Monday, November 7, 2011

My Favorite Gaming Book

Note: The following was meant to be a review on how useful this 3.5 Dungeons and Dragons book could be to a 4th Edition gamer.  It turned into a  love letter.  I apologize.

Okay, so I've gotten hours, heck YEARS, of enjoyment from lots of different RPG book over the years.  I made build after build with my first PHB just for fun.  I poured over the 3rd Ed. Forgotten Realms source book learning about every detail of the setting, rejoicing at things I recognized from my trips through Balder's Gate 1 and 2.  Both The Epic Level Handbook and Deities and Demigods inspired me to design and plan grand campaigns (that never happened.  Boo.)  There have been many gaming books I have loved, but none so much as:

I can say, without any hesitation or irony, that the campaign I am currently running would not exist without this book.  I have read most of this book from cover to cover multiple times, made detailed notes concerning its contents, and reworked entire plot-lines to better fit the events of this guide.  It is, for all intents and purposes, my campaign bible.

I like Eberron.  I think there are lots of good stories that can be told in this setting, and have tried to do so more than once.  I heavily adapted The Red Hand of Doom 3rd ed. module to Eberron and later ran a Noir-Crime drama set in Sharn.  I played in a number of play-by-post Eberron games.  But when I first read the Forge of War, I was instantly inspired by a very specific vision for a campaign.  That's what every good campaign book should be able to do.  Here's why I love it:

Chapter 1: The Course of the War
This chapter is amazing.  It's like a history book that takes you through the entire war, calling out key events, key people, and exploring the roots of the war.  It is a straight-up fun read.  I've used this to create a timeline of events that has been informing events in my campaign, especially in the Kingdom Building phase of it.  The closest thing to statistics or ANYTHING "crunchy" given in this chapter are lists of the types of units and how many of them participated in the major fights of the campaign.  The maps that show how borders changed every few years are also useful.  Since most Eberron cartography includes the Mournland, having actual maps of Cyre is very useful.  This chapter fills out all of the history, the grudges, and the motivations that make "modern" day Eberron tick, giving players a deep well to draw on for character histories.  In addition, it gives an awesome backdrop upon which to run military and war-time campaigns.

Chapter 2: A Guide to the Last War
If the first chapter gives you the background, this chapter introduces you to the players.  If ever I need to make a character or fill out a detailed PC who was around and active during the last war, I can just flip to the appropriate page in this chapter and learn nearly everything I need to know about what was important to that nation/faction/or group during the war.

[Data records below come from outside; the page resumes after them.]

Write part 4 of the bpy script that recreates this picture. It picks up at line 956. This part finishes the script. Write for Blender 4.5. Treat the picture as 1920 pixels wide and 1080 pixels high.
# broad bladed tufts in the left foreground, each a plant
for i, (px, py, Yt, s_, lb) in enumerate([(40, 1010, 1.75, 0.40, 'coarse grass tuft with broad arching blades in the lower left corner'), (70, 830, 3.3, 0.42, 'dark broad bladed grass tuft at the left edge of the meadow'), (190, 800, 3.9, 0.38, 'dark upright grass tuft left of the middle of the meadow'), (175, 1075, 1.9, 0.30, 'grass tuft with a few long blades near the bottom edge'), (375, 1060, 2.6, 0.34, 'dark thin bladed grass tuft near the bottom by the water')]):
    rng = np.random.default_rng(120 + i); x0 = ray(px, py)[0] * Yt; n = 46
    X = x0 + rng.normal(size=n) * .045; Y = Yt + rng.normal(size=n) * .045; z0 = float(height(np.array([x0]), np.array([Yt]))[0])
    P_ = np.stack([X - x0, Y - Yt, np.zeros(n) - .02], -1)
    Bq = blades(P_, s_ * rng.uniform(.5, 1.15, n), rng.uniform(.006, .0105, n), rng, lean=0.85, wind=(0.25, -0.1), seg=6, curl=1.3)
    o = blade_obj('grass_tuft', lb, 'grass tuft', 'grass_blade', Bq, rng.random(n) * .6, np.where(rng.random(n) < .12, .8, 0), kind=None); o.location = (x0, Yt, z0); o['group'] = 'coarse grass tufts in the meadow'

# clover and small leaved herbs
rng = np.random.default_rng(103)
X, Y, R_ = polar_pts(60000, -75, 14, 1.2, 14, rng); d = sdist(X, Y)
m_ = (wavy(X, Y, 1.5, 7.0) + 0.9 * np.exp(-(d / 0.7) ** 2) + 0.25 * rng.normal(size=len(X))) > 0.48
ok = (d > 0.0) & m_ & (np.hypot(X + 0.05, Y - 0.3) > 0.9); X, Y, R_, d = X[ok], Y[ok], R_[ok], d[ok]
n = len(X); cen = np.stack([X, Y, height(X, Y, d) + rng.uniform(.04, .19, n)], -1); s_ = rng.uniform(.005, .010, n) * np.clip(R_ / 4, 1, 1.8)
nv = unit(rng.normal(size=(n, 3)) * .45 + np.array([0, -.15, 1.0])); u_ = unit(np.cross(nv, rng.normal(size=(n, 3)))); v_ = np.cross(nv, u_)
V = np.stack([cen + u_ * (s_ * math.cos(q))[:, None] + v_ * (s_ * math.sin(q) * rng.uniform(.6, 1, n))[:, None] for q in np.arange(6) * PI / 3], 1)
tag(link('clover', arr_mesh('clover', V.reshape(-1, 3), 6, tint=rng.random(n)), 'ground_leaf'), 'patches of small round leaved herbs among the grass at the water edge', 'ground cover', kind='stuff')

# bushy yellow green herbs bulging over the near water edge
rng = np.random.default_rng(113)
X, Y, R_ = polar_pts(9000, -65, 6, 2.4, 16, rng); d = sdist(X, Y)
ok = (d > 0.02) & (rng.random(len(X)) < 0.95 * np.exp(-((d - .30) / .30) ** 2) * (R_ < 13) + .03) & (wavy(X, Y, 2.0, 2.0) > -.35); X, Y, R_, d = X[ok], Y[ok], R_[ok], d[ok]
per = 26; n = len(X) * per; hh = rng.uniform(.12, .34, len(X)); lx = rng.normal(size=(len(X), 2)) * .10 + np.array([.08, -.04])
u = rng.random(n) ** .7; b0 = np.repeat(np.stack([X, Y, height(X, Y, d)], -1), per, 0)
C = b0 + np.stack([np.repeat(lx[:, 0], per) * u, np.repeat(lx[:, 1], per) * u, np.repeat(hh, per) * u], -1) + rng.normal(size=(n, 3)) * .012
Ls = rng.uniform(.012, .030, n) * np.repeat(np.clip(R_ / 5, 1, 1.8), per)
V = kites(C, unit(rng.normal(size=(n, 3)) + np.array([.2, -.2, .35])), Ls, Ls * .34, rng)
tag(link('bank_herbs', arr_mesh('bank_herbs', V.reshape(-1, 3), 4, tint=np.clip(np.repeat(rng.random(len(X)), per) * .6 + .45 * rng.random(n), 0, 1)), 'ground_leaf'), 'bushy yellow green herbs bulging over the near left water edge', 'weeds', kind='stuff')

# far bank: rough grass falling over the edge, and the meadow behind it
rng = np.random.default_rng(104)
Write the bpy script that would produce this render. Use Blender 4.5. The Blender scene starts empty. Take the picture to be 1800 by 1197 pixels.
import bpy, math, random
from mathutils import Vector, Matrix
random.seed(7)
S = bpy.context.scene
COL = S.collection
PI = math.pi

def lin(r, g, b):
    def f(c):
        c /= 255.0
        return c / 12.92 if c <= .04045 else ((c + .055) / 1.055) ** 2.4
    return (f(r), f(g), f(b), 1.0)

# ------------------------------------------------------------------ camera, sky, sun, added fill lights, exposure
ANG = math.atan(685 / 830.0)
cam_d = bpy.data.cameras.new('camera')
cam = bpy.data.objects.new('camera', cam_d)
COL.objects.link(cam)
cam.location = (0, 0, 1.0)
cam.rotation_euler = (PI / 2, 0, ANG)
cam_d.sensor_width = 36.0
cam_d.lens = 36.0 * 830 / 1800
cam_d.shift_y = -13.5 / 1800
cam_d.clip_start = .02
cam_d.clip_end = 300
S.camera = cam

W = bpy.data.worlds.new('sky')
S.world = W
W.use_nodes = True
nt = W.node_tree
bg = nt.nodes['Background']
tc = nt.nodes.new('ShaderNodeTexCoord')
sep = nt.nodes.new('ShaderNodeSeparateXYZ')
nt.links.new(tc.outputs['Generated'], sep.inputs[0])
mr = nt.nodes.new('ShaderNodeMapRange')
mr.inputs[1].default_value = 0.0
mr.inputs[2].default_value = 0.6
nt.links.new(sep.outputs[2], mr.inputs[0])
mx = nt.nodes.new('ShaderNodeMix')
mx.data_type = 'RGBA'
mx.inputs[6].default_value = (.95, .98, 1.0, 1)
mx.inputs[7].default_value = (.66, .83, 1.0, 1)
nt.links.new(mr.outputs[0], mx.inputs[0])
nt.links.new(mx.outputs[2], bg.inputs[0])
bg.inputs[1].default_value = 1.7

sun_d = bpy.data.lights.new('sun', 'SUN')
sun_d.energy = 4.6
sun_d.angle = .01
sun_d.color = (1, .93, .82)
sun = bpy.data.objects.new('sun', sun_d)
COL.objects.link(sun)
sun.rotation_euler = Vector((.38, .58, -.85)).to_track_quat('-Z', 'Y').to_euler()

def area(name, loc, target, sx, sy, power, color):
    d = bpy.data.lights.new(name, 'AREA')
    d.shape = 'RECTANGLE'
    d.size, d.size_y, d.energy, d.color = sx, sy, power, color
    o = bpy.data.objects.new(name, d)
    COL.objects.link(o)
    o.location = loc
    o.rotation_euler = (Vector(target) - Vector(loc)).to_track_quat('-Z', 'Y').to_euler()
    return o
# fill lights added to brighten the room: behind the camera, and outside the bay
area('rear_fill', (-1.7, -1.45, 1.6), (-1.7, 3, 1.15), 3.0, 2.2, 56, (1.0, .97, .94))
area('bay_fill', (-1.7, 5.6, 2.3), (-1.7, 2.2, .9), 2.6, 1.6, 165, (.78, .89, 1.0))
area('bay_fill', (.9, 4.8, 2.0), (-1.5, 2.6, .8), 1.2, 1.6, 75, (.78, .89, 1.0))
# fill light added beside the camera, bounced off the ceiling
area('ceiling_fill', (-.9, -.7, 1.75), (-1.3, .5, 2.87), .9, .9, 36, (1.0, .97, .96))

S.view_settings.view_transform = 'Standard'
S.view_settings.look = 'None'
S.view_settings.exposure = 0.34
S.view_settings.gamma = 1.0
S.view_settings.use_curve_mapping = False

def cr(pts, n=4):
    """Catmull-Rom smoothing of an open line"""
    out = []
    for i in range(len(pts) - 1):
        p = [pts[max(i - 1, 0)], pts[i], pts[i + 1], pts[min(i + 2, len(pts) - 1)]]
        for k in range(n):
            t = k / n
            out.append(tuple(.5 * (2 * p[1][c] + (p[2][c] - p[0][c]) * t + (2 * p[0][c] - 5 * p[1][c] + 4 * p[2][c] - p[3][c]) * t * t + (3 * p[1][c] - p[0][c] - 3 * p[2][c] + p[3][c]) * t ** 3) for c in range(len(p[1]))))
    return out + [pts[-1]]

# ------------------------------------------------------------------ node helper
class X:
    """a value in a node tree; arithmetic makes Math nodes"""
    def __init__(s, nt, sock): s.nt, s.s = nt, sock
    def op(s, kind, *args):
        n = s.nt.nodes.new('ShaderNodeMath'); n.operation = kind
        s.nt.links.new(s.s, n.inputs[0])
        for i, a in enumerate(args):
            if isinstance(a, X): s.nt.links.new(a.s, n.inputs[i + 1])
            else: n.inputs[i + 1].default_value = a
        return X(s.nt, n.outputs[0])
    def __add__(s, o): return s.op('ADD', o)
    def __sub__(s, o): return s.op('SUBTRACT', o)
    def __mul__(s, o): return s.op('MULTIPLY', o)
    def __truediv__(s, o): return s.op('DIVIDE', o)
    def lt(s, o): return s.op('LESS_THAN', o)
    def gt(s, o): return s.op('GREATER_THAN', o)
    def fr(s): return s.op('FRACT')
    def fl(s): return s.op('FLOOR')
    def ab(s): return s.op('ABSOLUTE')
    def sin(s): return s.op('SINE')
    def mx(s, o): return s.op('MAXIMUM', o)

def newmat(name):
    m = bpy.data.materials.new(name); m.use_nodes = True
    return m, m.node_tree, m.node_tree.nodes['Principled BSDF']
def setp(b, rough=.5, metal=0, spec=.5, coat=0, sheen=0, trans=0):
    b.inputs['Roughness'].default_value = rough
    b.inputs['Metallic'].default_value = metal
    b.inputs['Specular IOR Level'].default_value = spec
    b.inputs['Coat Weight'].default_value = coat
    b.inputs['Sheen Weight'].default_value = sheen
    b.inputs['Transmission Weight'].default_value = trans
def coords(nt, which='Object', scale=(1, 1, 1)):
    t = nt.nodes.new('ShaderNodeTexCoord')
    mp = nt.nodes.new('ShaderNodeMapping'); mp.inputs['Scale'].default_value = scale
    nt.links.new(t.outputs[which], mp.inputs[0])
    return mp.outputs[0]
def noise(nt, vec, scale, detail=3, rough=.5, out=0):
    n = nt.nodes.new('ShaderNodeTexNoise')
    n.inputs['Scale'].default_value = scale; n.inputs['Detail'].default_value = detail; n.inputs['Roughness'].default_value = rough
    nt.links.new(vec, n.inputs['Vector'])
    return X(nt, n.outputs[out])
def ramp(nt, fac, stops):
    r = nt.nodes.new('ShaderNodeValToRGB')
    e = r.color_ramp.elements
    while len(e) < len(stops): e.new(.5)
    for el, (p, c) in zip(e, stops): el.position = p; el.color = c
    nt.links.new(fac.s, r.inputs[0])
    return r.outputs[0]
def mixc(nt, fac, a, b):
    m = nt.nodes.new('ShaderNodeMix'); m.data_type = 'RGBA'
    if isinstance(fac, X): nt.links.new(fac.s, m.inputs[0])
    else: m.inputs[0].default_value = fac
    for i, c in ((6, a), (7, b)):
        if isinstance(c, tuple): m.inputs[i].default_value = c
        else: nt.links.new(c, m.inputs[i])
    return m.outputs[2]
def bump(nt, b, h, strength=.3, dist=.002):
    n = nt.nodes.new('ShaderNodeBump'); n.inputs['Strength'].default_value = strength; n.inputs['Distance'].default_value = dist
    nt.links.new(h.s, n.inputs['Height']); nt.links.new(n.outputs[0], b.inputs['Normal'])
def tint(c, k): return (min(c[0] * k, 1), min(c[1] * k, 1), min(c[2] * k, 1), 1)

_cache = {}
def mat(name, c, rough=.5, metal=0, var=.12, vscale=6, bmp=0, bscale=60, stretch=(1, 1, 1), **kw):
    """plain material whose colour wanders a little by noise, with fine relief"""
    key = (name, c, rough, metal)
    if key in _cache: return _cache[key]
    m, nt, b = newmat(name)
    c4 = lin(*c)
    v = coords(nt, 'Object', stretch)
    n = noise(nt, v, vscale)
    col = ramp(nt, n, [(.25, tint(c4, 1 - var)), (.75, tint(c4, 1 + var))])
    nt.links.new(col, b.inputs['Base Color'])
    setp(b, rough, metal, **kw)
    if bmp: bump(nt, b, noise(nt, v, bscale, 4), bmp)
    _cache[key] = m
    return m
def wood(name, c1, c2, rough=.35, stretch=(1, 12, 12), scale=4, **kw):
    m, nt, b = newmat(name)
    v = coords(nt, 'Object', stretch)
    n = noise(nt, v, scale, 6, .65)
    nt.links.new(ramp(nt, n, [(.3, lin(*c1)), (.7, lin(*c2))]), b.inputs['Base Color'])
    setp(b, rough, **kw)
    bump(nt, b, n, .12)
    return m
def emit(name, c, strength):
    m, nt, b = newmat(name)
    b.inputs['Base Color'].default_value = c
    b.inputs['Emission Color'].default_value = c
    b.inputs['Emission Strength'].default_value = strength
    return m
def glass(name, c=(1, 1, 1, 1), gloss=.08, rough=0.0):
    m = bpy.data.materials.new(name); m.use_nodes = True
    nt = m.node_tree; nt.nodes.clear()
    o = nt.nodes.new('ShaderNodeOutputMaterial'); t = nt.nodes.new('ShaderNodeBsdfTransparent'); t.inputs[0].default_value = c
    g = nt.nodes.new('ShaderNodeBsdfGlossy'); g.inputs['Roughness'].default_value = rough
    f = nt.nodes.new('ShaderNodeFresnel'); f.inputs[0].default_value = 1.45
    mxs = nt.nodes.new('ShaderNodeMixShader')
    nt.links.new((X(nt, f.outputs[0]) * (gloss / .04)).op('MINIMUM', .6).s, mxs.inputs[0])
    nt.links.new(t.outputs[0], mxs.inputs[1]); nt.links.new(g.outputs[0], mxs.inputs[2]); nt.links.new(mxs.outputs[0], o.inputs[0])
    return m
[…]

Chapter 3: Heroes of the Last War
I admit, this chapter is full of rules stuff for 3.5 Dungeons and Dragons that I never got a chance to use back when I played 3.5, and will likely never use in the future.  Chapters 1 and 2 are the reasons I love this book, except for one little thing: the Magic Item Sets section which contains the War Regalia of Galifar.  This magic item set was one of the things that helped cement this campaign.  The chance to have Prince Oargev, the King with no Country, searching for the Regalia that proves he's worthy to wear the crown of all Five Nations? Awesome.  So I have remade this Regalia, using inspiration from this book, for my own campaign.  I will share it soon!

Chapter 4: The Last War Campaign
Could I run the game I'm running without this chapter? Sure.  That said, this chapter has offered my some great advice on how to run this game.  Things discussed in this chapter helped me form the idea that Heroic Tier will be historical, Paragon Tier in traditional "modern" Eberron, and Epic tier will change the face of Eberron forever.  It also made me realize that years can pass between adventures, and that's okay.  That said, I knew my high-powered characters would want something to do in those years, so I invented Kingdom Building.

I sold most of my 3.5 books a couple of years ago.  The Forge of War was not sold, nor do I anticipate selling it any time soon.  It is the foundation of my campaign, and explains the deep motivations that have run the world of Eberron.  I highly recommend this book to ANY DM who is running a game in Eberron with any sort of depth.  I also recommend it to ANY PLAYER who is playing a character whose back-story even touches on the last war a little bit.  Chapter 3 is the only part of the book deeply rooted in 3.5, and in all honesty, it was never the reason to get this book.  Chapters 1-2 alone would be worth the price on the cover, and Chapter 4 is a great bonus.  If you play or plan to play Eberron, or just want an entertaining fantasy-war history to read, buy this book.